Laszlo Nagy zu Gast bei den Herbstgesprächen der CDU |
Der ungarische Ministerpräsident Viktor Urban lässt Zäune bauen, um Flüchtlinge aufzuhalten. Das sind die aktuellen Fernsehbilder, die auch die 100 Gäste im Kopf haben, die an diesem Tag der Deutschen Einheit zu den Herbstgesprächen der CDU in die Alte Post gekommen sind. „Der Flüchtlingsstrom zeigt uns, dass wir die großen Probleme unserer Zeit nicht mehr nationalstaatlich, sondern nur europäisch lösen können“, sagt CDU-Chef Andreas Schmidt. Und dann erinnert der Ungar Laszlo Nagy von der Stiftung Paneuropäisches Picknick an eine Zeit, in der Ungarn Grenzzäune einriss und damit vielen Ostdeutschen die Flucht aus der DDR ermöglichte.
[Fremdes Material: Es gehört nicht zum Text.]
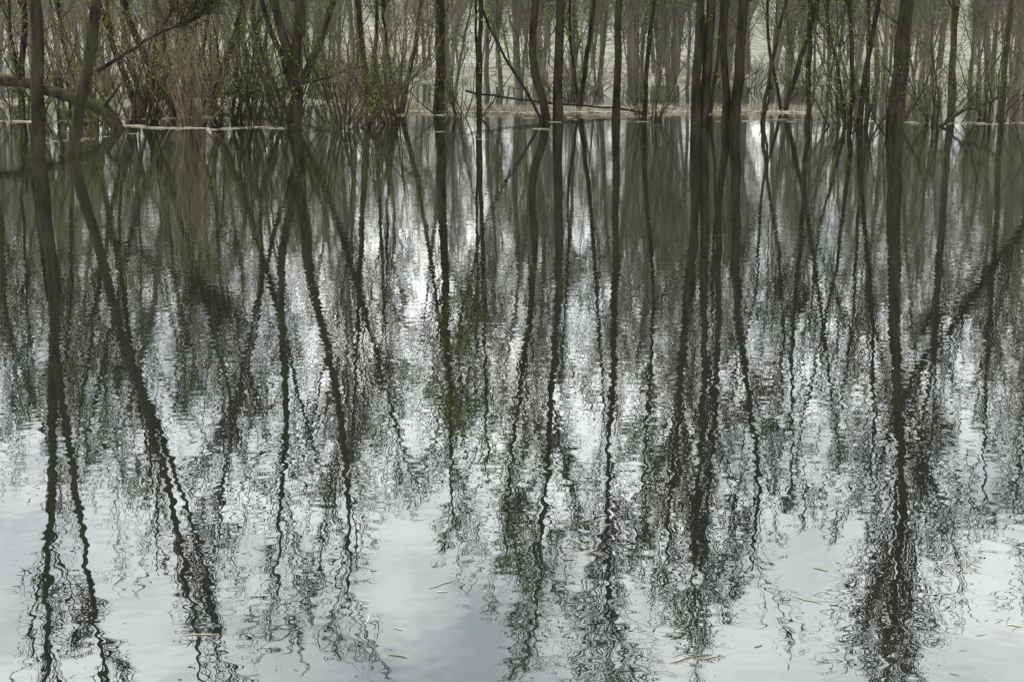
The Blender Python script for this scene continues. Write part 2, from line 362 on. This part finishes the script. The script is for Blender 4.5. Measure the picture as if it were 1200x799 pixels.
near = [(-.33, 5.37), (-.30, 5.33), (-.55, 5.0), (-.44, 4.97), (-.44, 4.73), (-1.6, 5.4), (-1.52, 5.36), (-1.2, 4.9), (.25, 5.97), (.33, 5.8), (.38, 6.1), (.2, 6.2),
        (.55, 4.66), (.66, 4.7), (1.7, 4.9), (1.85, 5.0), (1.5, 4.75), (1.62, 5.3), (1.95, 5.6), (1.1, 5.3), (1.25, 5.6), (1.35, 6.9)]
c = np.array([(x, y, .002) for x, y in near])
parts.append((*litter(c, rng.uniform(.04, .16, len(c)), rng.uniform(.0012, .0024, len(c))), 0))
c = np.stack([rng.uniform(-3, 5, 90), rng.uniform(4.5, 14, 90), np.full(90, .002)], 1)
parts.append((*litter(c, rng.uniform(.008, .045, 90), rng.uniform(.001, .002, 90)), 0))
def line(x0, y0, x1, y1, n, w, l=(.1, .5), rr=(.005, .014)):
    t = rng.random(n); bend = np.sin(t * 7 + x0) * w * 2.5
    c = np.stack([x0 + (x1 - x0) * t, y0 + (y1 - y0) * t + bend + rng.normal(0, w, n), rng.uniform(0, .02, n)], 1)
    parts.append((*litter(c, rng.uniform(*l, n), rng.uniform(*rr, n)), 0))
line(-11.4, 41.2, -8.6, 39.6, 50, .15)
line(-8.4, 39.9, -6.4, 40.4, 36, .15)
line(-16, 44, -9, 46, 80, .3)
line(-12.5, 34, -10, 36, 14, .5, rr=(.004, .007))
line(-5, 47, 9, 48.5, 140, .5)
line(-4, 50.8, 10, 50.8, 600, .25, rr=(.01, .035))
line(6, 44, 17, 43.5, 70, .4)
line(-4, 37, 4, 40, 14, 1.5, rr=(.004, .007))
put('floating_debris', make_mesh('floating_debris', parts, [REED]))

# dead grass tufts on the banks (one mass)
n = 3500
cx = np.r_[rng.uniform(-6, 11, n), rng.uniform(-24, -5, 900), rng.uniform(-50, 50, 4000)]
cy = np.r_[52.5 + rng.normal(0, 1, n), 60 + rng.normal(0, 1.6, 900), rng.uniform(94, 118, 4000)]
M = len(cx); P = np.zeros((M, 3, 3)); P[:, 0] = np.stack([cx, cy, np.full(M, -.02)], 1)
dv = norm(np.stack([rng.normal(0, .5, M), rng.normal(0, .5, M), np.ones(M)], 1)); ln = rng.uniform(.08, .3, M)[:, None]
P[:, 1] = P[:, 0] + dv * ln * .6; P[:, 2] = P[:, 1] + norm(dv + rng.normal(0, .4, (M, 3))) * ln * .5
put('dead_grass', make_mesh('dead_grass', [(*tubes(P, np.tile([.012, .01, .003], (M, 1)), 3), 0)], [REED]))

# ------------------------------------------------------------------ sky and sun
EL, ROT = math.radians(50), math.radians(-60)
wd = bpy.data.worlds.new('World'); scene.world = wd; wd.use_nodes = True
nt = wd.node_tree; N = nt.nodes; L = nt.links; N.clear()
out = N.new('ShaderNodeOutputWorld'); bg = N.new('ShaderNodeBackground'); bg.inputs['Strength'].default_value = .1
sky = N.new('ShaderNodeTexSky'); sky.sky_type = 'NISHITA'; sky.sun_disc = False; sky.sun_elevation = EL; sky.sun_rotation = ROT
tc = N.new('ShaderNodeTexCoord'); mp = N.new('ShaderNodeMapping'); mp.inputs['Scale'].default_value = (1, 1, 2.4); mp.inputs['Location'].default_value = (.9, .2, .35)
cn = N.new('ShaderNodeTexNoise'); cn.inputs['Scale'].default_value = 4.2; cn.inputs['Detail'].default_value = 7; cn.inputs['Roughness'].default_value = .55; cn.inputs['Distortion'].default_value = .5
cr = N.new('ShaderNodeValToRGB'); cr.color_ramp.elements[0].position = .38; cr.color_ramp.elements[1].position = .66
cr.color_ramp.elements[0].color = (13.4, 14.1, 14.6, 1); cr.color_ramp.elements[1].color = (31, 31.3, 31, 1)
# cloud deck: brightest low down, a duller band higher, bright again towards the zenith
sp = N.new('ShaderNodeSeparateXYZ'); er = N.new('ShaderNodeValToRGB'); E = er.color_ramp.elements
E[0].position = .16; E[0].color = (1, 1, 1, 1); E[1].position = .38; E[1].color = (.66, .675, .68, 1)
e3 = E.new(.55); e3.color = (.66, .67, .68, 1); e4 = E.new(.9); e4.color = (.9, .9, .9, 1)
mul = N.new('ShaderNodeMix'); mul.data_type = 'RGBA'; mul.blend_type = 'MULTIPLY'; mul.inputs[0].default_value = 1
mix = N.new('ShaderNodeMix'); mix.data_type = 'RGBA'; mix.inputs[0].default_value = .9
L.new(tc.outputs['Generated'], sp.inputs[0]); L.new(sp.outputs[2], er.inputs[0])
L.new(tc.outputs['Generated'], mp.inputs[0]); L.new(mp.outputs[0], cn.inputs['Vector']); L.new(cn.outputs[0], cr.inputs[0])
L.new(cr.outputs[0], mul.inputs[6]); L.new(er.outputs[0], mul.inputs[7])
L.new(sky.outputs[0], mix.inputs[6]); L.new(mul.outputs[2], mix.inputs[7]); L.new(mix.outputs[2], bg.inputs[0]); L.new(bg.outputs[0], out.inputs[0])
sd = bpy.data.lights.new('sun', 'SUN'); sd.energy = 3.4; sd.angle = math.radians(3); sd.color = (1, .93, .82)
so = bpy.data.objects.new('sun', sd); scene.collection.objects.link(so)
dirv = Vector((math.sin(ROT) * math.cos(EL), math.cos(ROT) * math.cos(EL), math.sin(EL)))
so.rotation_euler = dirv.to_track_quat('Z', 'Y').to_euler()

# ------------------------------------------------------------------ camera
cd = bpy.data.cameras.new('camera'); cd.lens = 50; cd.sensor_width = 36; cd.clip_end = 6000; cd.clip_start = .1
co = bpy.data.objects.new('camera', cd); scene.collection.objects.link(co)
co.location = (0, 0, 2.1); co.rotation_euler = (math.radians(90 - 11.5), 0, 0)
scene.camera = co
print('tris', sum(len(me.polygons) for me in bpy.data.meshes))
Nagy berichtet nicht nur über Motive und organisatorische Details des paneuropäischen Picknicks in Sopron, das 600 DDR-Bürger am 19. August 1989 zur Flucht in Richtung Westen nutzten. Er schildert auch die politischen Hintergründe, die im Spätsommer 1989 zur Öffnung des Eisernen Vorhangs führten. Nagy berichtet zum Beispiel davon, dass sich die Regierung des damaligen Reform-Premiers Miklos Nemeth bereits im Mai 1989 vom Grenzregime mit Minen und Stacheldraht verabschiedet hatte. Er schildert die Moskauer Gespräche, in denen der damalige sowjetische Staatschef Michail Gorbatschow Nemeth versichert hatte: „Die Sowjetunion will die Sünde von 1956 nicht noch einmal auf sich nehmen.“
Doch davon, so macht Nagy deutlich, wussten seine Mitstreiter aus dem Ungarischen Demokratischen Forum und er damals nichts. „Deshalb spielten wir damals mit dem Feuer. Aber wir taten es, weil wir fest daran glaubten, dass das, was wir taten richtig und notwendig war,“ betont er. Auch von den Geheimverhandlungen zwischen den Regierungen in Bonn und Budapest erfuhren sie erst später. Nagys Bilanz: „Auch kleine Bürger können große Politik machen, auch wenn wir heute wissen, dass wir damals für etwas demonstrierten, das die Politiker in Bonn, Budapest und Moskau längst wollten.